Abstract
The implementation of the New SI in 2019 and the definition of base units in terms of “defining constants” has significantly changed the metrology methods and led to the introduction of a quantum approach to the reproduction of units. The paper highlights a number of features of quantum methods and measurement standards, the ultimate accuracy of which is limited only by the “quantum structure of nature”. For electrical measurements, the implementation of the New SI means the end of the dualism that has existed since 1990. The dualism was that the SI defined the ampere – base unit of electricity – by mechanical measurements and quantities, and for reference measurements in practice, it was recommended to use the quantum effects of Josephson and Hall.

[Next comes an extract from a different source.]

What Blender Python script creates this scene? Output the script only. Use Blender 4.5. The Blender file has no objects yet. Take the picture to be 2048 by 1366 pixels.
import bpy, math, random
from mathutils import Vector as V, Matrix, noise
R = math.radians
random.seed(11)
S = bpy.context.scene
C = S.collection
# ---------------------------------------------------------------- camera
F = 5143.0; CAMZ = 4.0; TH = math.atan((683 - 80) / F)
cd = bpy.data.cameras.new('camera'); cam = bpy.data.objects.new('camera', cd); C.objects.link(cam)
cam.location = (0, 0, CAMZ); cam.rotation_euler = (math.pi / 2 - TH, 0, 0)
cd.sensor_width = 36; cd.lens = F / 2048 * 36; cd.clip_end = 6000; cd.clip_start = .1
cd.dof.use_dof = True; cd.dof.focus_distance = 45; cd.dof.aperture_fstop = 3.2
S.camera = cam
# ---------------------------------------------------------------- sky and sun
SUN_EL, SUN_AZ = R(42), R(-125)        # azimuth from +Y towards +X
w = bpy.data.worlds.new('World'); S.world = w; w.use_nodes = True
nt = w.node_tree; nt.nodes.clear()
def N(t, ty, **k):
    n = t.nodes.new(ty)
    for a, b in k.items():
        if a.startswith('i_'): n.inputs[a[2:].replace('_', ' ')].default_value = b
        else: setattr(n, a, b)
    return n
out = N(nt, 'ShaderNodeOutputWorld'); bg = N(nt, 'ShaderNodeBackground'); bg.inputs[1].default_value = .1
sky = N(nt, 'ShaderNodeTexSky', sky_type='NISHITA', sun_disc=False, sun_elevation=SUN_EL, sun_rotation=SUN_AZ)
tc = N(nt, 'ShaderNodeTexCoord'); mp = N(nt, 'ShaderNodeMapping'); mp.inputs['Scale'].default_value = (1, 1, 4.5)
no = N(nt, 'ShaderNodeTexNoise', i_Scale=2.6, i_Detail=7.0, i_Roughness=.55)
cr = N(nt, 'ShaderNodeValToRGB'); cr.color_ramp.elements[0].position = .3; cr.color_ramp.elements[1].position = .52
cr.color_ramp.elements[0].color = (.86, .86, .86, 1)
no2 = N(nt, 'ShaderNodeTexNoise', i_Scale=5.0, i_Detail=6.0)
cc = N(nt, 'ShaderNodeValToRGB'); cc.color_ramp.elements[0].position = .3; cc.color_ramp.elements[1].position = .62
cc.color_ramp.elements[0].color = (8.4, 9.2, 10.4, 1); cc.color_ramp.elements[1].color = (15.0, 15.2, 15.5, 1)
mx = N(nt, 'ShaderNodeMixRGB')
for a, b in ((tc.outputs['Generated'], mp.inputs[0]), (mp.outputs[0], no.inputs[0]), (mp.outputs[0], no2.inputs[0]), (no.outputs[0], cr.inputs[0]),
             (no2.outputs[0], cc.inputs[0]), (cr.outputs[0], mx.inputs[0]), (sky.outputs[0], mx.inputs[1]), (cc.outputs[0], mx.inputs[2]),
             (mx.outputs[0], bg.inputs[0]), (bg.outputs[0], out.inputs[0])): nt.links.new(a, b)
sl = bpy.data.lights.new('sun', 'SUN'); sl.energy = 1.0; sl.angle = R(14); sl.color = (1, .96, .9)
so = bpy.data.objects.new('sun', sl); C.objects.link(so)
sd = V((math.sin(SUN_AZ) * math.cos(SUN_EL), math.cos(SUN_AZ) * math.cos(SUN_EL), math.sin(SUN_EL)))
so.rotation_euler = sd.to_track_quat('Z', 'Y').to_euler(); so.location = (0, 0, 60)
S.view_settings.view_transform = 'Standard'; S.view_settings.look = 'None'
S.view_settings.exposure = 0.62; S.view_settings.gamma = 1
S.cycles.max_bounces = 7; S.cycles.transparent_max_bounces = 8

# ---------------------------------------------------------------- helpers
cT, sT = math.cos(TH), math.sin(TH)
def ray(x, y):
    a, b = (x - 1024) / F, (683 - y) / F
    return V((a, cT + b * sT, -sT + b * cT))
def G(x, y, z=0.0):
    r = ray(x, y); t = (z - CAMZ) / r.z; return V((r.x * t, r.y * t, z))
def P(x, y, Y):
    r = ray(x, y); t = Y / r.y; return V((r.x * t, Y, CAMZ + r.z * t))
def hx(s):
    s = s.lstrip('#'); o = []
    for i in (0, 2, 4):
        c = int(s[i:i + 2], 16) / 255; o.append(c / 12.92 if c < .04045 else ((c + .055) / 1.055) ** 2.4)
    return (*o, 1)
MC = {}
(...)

 A number of features of quantum methods and measurement standards are considered, which made it possible to increase the accuracy of reproduction of electrical units (and even earlier – units of time and length) by several orders of magnitude compared to the “pre-quantum” era.
 Another feature of the SI-2019 was the fact that it linked the units of all base quantities to the second and thus paved the way for the reproduction of units in terms of defining constants (which are fixed without uncertainty in the SI-2019) and the second, which is measured with the highest accuracy. Thus, the main task of metrology is to establish the relationship between the measured value and the second. In electrical measurements and some other types of measurements, this function is performed by quantum methods, which are described in this paper.
 The extremely high accuracy of time measurements, the availability of its transfer via communication lines, and the system-forming nature of the second determine its special status in SI-2019.
 The paper presents that the success in creating frequency measurement standards in the optical range promises further improvement of the accuracy of the second, which only raises its status and may lead to official revision of its definition in terms of the frequency of another quantum transition already existing in the optical range.
 It is suggested that the development of quantum measurement methods, the counting nature of these methods, and the features of the second mentioned in the paper bring us closer to the creation of a new metrology that will be a logical continuation of quantum metrology and which can be conventionally called “digital”.